GALLERIA ORIZZONTI ARTE CONTEMPORANEA
PACANOWSKA / PACANOWSKI -
Two eras one dialogue
Preview for MIA Photo Fair
edited by Ilaria Caravaglio
A year after its first public presentation, as a preview at the MIA Photo Fair in Milan, the project PACANOWSKA / PACANOWSKI 1907–1962 – Two Eras, One Dialogue now finds its full exhibition form in the project room of Orizzonti Arte, inaugurating the 2026 season in keeping with a tradition that, in recent years, has established this space as a privileged site for research and experimentation.
The exhibition opens the fourth season of the space dedicated to artistic inquiry and continues the reflections developed over previous years, positioning itself within a clearly defined trajectory as a moment of passage — not only through place and matter, but through time itself, understood as a fluid, porous, and constantly rewritable dimension.
The work emerges not merely as a declaration of continuity between the art of the past and that of the present, but as an open and conscious dialogue, for which the project room becomes a space of intimate contemplation, where the exchange between Andrea Pacanowski and Felicia Pacanowska unfolds in all its complexity. The works on display are the result of a juxtaposition between painting, drawing, and engraving — artistic media employed by Felicia during the twentieth century — and photography, the medium of her nephew Andrea, internationally recognized in the contemporary art scene for images marked by a strongly painterly quality.
At the core of the research remains a tension already evident from the outset: a dialogue that is never merely genealogical, but profoundly linguistic. The family bond becomes a critical device, an opportunity to question the very nature of the image and its capacity to traverse eras and expressive codes. The stylistic language of Felicia Pacanowska, rooted in the atmosphere of the École de Paris, encounters the contemporary photographic gaze of her nephew within a hybrid territory where disciplinary boundaries dissolve.

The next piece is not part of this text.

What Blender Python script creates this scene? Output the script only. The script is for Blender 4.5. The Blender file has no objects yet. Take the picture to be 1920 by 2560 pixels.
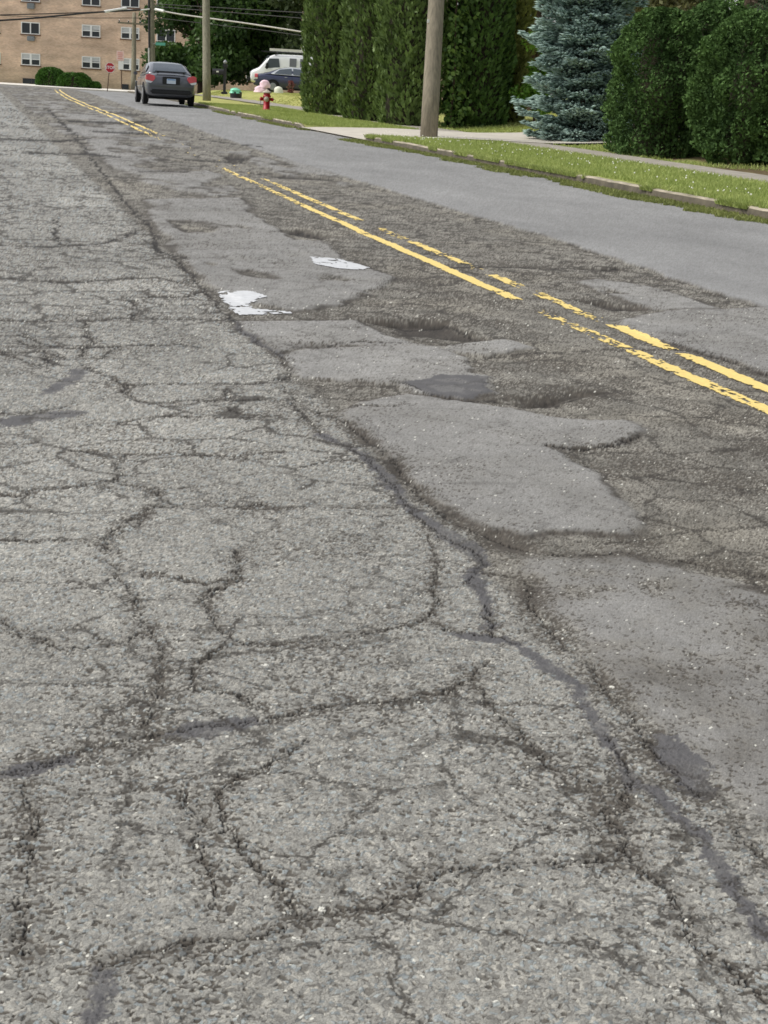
import bpy, math, random
import numpy as np
from mathutils import Vector, Matrix
random.seed(7); RNG = np.random.default_rng(7)
SC = bpy.context.scene; COL = SC.collection

# ------------------------------------------------------------------ camera
PF, EYE, VPX, VPY, ROLL = 3800.0, 1.2, -80.0, 150.0, 0.06      # focal length in photo pixels, eye height, road vanishing point
def nrm(v): v = np.array(v, float); return v/np.linalg.norm(v)
def pray(u, v): return np.array([(u-960)/PF, -(v-1280)/PF, -1.0])
_Y = nrm(pray(VPX, VPY)); _Z = nrm(np.cross(np.array([1, -ROLL, 0.]), _Y))
if _Z[1] < 0: _Z = -_Z
_X = np.cross(_Y, _Z); RM = np.array([_X, _Y, _Z])             # camera -> world
cam = bpy.data.cameras.new('camera'); cam_ob = bpy.data.objects.new('camera', cam); COL.objects.link(cam_ob)
cam.sensor_fit = 'VERTICAL'; cam.sensor_height = 36.0; cam.sensor_width = 27.0; cam.lens = 36.0*PF/2560
cam.clip_start = 0.05; cam.clip_end = 3000
M = Matrix([list(RM[0])+[0], list(RM[1])+[0], list(RM[2])+[EYE], [0, 0, 0, 1]])
cam_ob.matrix_world = M; SC.camera = cam_ob
CAMF = RM @ np.array([0, 0, -1.0])                             # camera forward in the world
RIGHT = nrm([RM[0][0], RM[1][0], 0])                           # level direction to the camera's right
BACK = nrm([-RIGHT[1], RIGHT[0], 0])                           # level direction away from the camera

# ------------------------------------------------------------------ light
SUN_EL, SUN_AZ = math.radians(52), math.radians(-75)           # azimuth from +Y, negative = to the left
w = bpy.data.worlds.new('World'); SC.world = w; w.use_nodes = True
nt = w.node_tree; bg = nt.nodes['Background']
sky = nt.nodes.new('ShaderNodeTexSky'); sky.sky_type = 'NISHITA'; sky.sun_disc = False
sky.sun_elevation = SUN_EL; sky.sun_rotation = SUN_AZ; sky.air_density = 1.0; sky.dust_density = 2.5; sky.ozone_density = 1.0
hs = nt.nodes.new('ShaderNodeHueSaturation'); hs.inputs['Saturation'].default_value = 0.25
nt.links.new(sky.outputs[0], hs.inputs['Color']); nt.links.new(hs.outputs[0], bg.inputs[0]); bg.inputs[1].default_value = 0.12
sl = bpy.data.lights.new('sun', 'SUN'); so = bpy.data.objects.new('sun', sl); COL.objects.link(so)
sl.energy = 1.5; sl.angle = math.radians(12); sl.color = (1, 0.95, 0.87)
sd = Vector((math.sin(SUN_AZ)*math.cos(SUN_EL), math.cos(SUN_AZ)*math.cos(SUN_EL), math.sin(SUN_EL)))
so.rotation_euler = sd.to_track_quat('Z', 'Y').to_euler()
SC.view_settings.view_transform = 'Standard'; SC.view_settings.look = 'None'; SC.view_settings.gamma = 1
SC.view_settings.exposure = 0.57
SC.render.engine = 'CYCLES'; SC.cycles.max_bounces = 5; SC.cycles.diffuse_bounces = 3; SC.cycles.use_denoising = True
SC.cycles.filter_width = 1.6

# ------------------------------------------------------------------ terrain
def zprof(y):
    y = np.clip(y, 65, 125); return -0.00017*(y-65)**2
def centre_x(y):
    y = np.asarray(y, float)
    return 3.2+0.012*np.clip(y-12, 0, 33)+0.0007*np.clip(y-50, 0, 60)**2
def kerb_x(y): return np.interp(y, [-30, 15, 48, 62, 75, 97, 112, 125], [8.75, 8.45, 8.05, 8.45, 8.6, 9.5, 10.8, 14])
def kshift(y): return np.where(y > 48, kerb_x(y)-8.05, 0)
def lawn_z(x, y):
    d = x-kshift(y)
    nf = sst(46, 60, np.asarray(y, float)); t = np.clip((d-12.6+.3*nf)/(5.0-3.0*nf), 0, 1); t = t*t*(3-2*t)
    return zprof(y)+0.13+(0.38+.02*nf)*t+0.012*np.clip(d-17, 0, 30)
def ground_hit(u, v, dz=0.0, fn=None):
    d = RM @ pray(u, v); s = EYE/-d[2] if d[2] < 0 else 100
    for k in range(80):
        z = (fn(d[0]*s, d[1]*s) if fn else zprof(d[1]*s))+dz
        s = .5*s+.5*min((EYE-z)/max(-d[2], 1e-4), 400)
    return np.array([0, 0, EYE])+d*s
def at(u, v, D): return np.array([0, 0, EYE])+(RM @ pray(u, v))*D      # point seen at photo pixel (u,v), D metres deep
OV = 1920/1659.0

# ------------------------------------------------------------------ mesh helpers
def tag(o, label=None, cat=None, group=None, kind=None):
    if label: o['label'] = label
    if cat: o['category'] = cat
    if group: o['group'] = group
    if kind: o['kind'] = kind
    return o
def empty(name, loc, rz=0.0, label=None, cat=None, group=None):
    o = bpy.data.objects.new(name, None); COL.objects.link(o); o.location = loc; o.rotation_euler = (0, 0, rz); o.empty_display_size = .1
    return tag(o, label, cat, group)
def mk(name, V, F, mat, parent=None, col=None, smooth=False, fmat=None, loc=None):
    V = np.asarray(V, np.float32).reshape(-1, 3); me = bpy.data.meshes.new(name)
    if isinstance(F, np.ndarray) and F.ndim == 2:
        n, k = F.shape; me.vertices.add(len(V)); me.vertices.foreach_set('co', V.ravel())
        me.loops.add(n*k); me.loops.foreach_set('vertex_index', F.astype(np.int32).ravel())
        me.polygons.add(n); me.polygons.foreach_set('loop_start', np.arange(0, n*k, k, dtype=np.int32))
        me.update(calc_edges=True)
    else:
        me.from_pydata([tuple(map(float, v)) for v in V], [], [tuple(int(i) for i in f) for f in F]); me.update()
    if smooth: me.polygons.foreach_set('use_smooth', np.ones(len(me.polygons), bool))
    for m in (mat if isinstance(mat, (list, tuple)) else [mat]): me.materials.append(m)
    if fmat is not None: me.polygons.foreach_set('material_index', np.asarray(fmat, np.int32))
    if col is not None:
        col = np.asarray(col, np.float32)
        if col.ndim == 1: a = me.attributes.new('val', 'FLOAT', 'POINT'); a.data.foreach_set('value', col)
        else:
            a = me.attributes.new('Col', 'FLOAT_COLOR', 'POINT')
            a.data.foreach_set('color', np.concatenate([col, np.ones((len(col), 1), np.float32)], 1).ravel())
    o = bpy.data.objects.new(name, me); COL.objects.link(o)
    if parent: o.parent = parent
    if loc is not None: o.location = loc
    return o
class MB:
    def __init__(s): s.v = []; s.f = []
    def add(s, V, F):
        b = len(s.v); s.v += [tuple(map(float, p)) for p in V]; s.f += [tuple(i+b for i in f) for f in F]; return s
    def box(s, c, d, R=None, bev=0.0):
        x, y, z = d[0]/2, d[1]/2, d[2]/2; b = min(bev, x*.8, y*.8, z*.8)
        if b <= 0:
            V = [(-x, -y, -z), (x, -y, -z), (x, y, -z), (-x, y, -z), (-x, -y, z), (x, -y, z), (x, y, z), (-x, y, z)]
            F = [(0, 3, 2, 1), (4, 5, 6, 7), (0, 1, 5, 4), (1, 2, 6, 5), (2, 3, 7, 6), (3, 0, 4, 7)]
        else:
            bm_ = bpy.data.meshes; V = []; F = []
            import bmesh
            bm = bmesh.new(); bmesh.ops.create_cube(bm, size=1); bmesh.ops.scale(bm, vec=(d[0], d[1], d[2]), verts=bm.verts)
            bmesh.ops.bevel(bm, geom=list(bm.edges), offset=b, segments=2, affect='EDGES')
            bm.verts.index_update(); V = [tuple(v.co) for v in bm.verts]; F = [tuple(v.index for v in f.verts) for f in bm.faces]; bm.free()
        V = np.array(V)
        if R is not None: V = V @ np.array(R).T
        return s.add(V+np.array(c), F)
    def tube(s, pts, r, n=8, caps=True):
        pts = [np.array(p, float) for p in pts]; r = r if isinstance(r, (list, tuple)) else [r]*len(pts); V = []; F = []
        for i, p in enumerate(pts):
            t = nrm(pts[min(i+1, len(pts)-1)]-pts[max(i-1, 0)]); a = np.array([0, 0, 1.]) if abs(t[2]) < .9 else np.array([1., 0, 0])
            e1 = nrm(np.cross(t, a)); e2 = np.cross(t, e1)
            for k in range(n): q = 2*math.pi*k/n; V.append(p+(e1*math.cos(q)+e2*math.sin(q))*r[i])
        for i in range(len(pts)-1):
            for k in range(n): k2 = (k+1) % n; F.append((i*n+k, i*n+k2, (i+1)*n+k2, (i+1)*n+k))
        if caps: F += [tuple(reversed(range(n))), tuple(range((len(pts)-1)*n, len(pts)*n))]
        return s.add(V, F)
    def lathe(s, prof, n=20, c=(0, 0, 0)):
        V = []; F = []
        for r, z in prof:
            for k in range(n): q = 2*math.pi*k/n; V.append((c[0]+r*math.cos(q), c[1]+r*math.sin(q), c[2]+z))
        for i in range(len(prof)-1):
            for k in range(n): k2 = (k+1) % n; F.append((i*n+k, i*n+k2, (i+1)*n+k2, (i+1)*n+k))
        F += [tuple(reversed(range(n))), tuple(range((len(prof)-1)*n, len(prof)*n))]
        return s.add(V, F)
    def prism(s, poly, ax, d0, d1):     # poly in the plane without axis ax, extruded from d0 to d1
        V = []
        for d in (d0, d1):
            for a, b in poly: p = [a, b]; p.insert(ax, d); V.append(p)
        n = len(poly); F = [tuple(range(n))[::-1], tuple(range(n, 2*n))]+[(i, (i+1) % n, n+(i+1) % n, n+i) for i in range(n)]
        return s.add(V, F)
    def build(s, name, mat, parent=None, smooth=False, loc=None):
        import bmesh
        o = mk(name, s.v, s.f, mat, parent, smooth=smooth, loc=loc)
        bm = bmesh.new(); bm.from_mesh(o.data); bmesh.ops.recalc_face_normals(bm, faces=bm.faces); bm.to_mesh(o.data); bm.free()
        return o

# ------------------------------------------------------------------ noise
def hsh(ix, iy, s):
    a = (ix.astype(np.int64)*374761393+iy.astype(np.int64)*668265263+s*974634777) & 0xFFFFFFFF
    a = ((a ^ (a >> 13))*1274126177) & 0xFFFFFFFF; a = ((a ^ (a >> 16))*2246822519) & 0xFFFFFFFF
    return ((a ^ (a >> 15)) & 0xFFFFFF)/float(0xFFFFFF)
def vn(x, y, s=0):
    x = np.asarray(x, float); y = np.asarray(y, float)
    ix = np.floor(x); iy = np.floor(y); fx = x-ix; fy = y-iy; fx = fx*fx*(3-2*fx); fy = fy*fy*(3-2*fy)
    return (hsh(ix, iy, s)*(1-fx)+hsh(ix+1, iy, s)*fx)*(1-fy)+(hsh(ix, iy+1, s)*(1-fx)+hsh(ix+1, iy+1, s)*fx)*fy
def fbm(x, y, s=0, o=4):
    t = 0; a = .5; n = 0
    for k in range(o): t = t+a*vn(x*2**k, y*2**k, s+k*17); n += a; a *= .5
    return t/n
def worley(x, y, s=0):
    ix = np.floor(x); iy = np.floor(y); f1 = np.full(x.shape, 9.); f2 = f1.copy(); idv = np.zeros(x.shape)
    for dx in (-1, 0, 1):
        for dy in (-1, 0, 1):
            cx, cy = ix+dx, iy+dy
            d = np.hypot(cx+hsh(cx, cy, s)*.9+.05-x, cy+hsh(cx, cy, s+5)*.9+.05-y); r = hsh(cx, cy, s+9)
            b = d < f1; f2 = np.where(b, f1, np.minimum(f2, d)); idv = np.where(b, r, idv); f1 = np.where(b, d, f1)
    return f1, f2, idv
def sst(a, b, x): t = np.clip((x-a)/(b-a), 0, 1); return t*t*(3-2*t)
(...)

This is not, however, a nostalgic operation nor an exercise in citation. Pacanowski acts upon his aunt’s works as though they were living matter, reactivating their latent potential through a process that is at once interpretation and transformation. Photography thus becomes an instrument of passage: it does not document, but refounds; it does not reproduce, but generates.
The images are constructed through superimpositions, shifts, and respectful graftings, entering “on tiptoe” into the space — and history — of the older works. In the pieces engaging with figuration, the body enters the pictorial space without visible fracture, as though it had always belonged to that image. In the reinterpretations of abstraction, the gesture becomes freer, almost dissolved, and photography loses every residual trace of referentiality, approaching a purely perceptual dimension.
It is within this continual oscillation between the recognizable and the undefined that the project finds its strength: a metamorphosis of the image that is never definitive, but always in progress, where time is no longer linear, but a surface upon which images settle, disappear, and re-emerge.
The debut of the project within such an intimate exhibition space marks a fundamental step in its grounding, finding in the project room a dimension more coherent with its introspective and layered nature. The installation does not amplify, but concentrates; it does not spectacularize, but invites a close, almost meditative form of viewing.
PACANOWSKA / PACANOWSKI thus takes shape as a device of active memory, in which artistic heritage is not merely preserved, but continuously rewritten. A work that questions the very possibility of dialogue between eras, demonstrating how the image, once freed from a linear reading, can become a place of encounter and transformation.
In this opening of the season, the project room once again confirms itself as a threshold space: a place where art does not merely present itself, but exposes itself in the act of becoming and continuously redefining itself between past and present.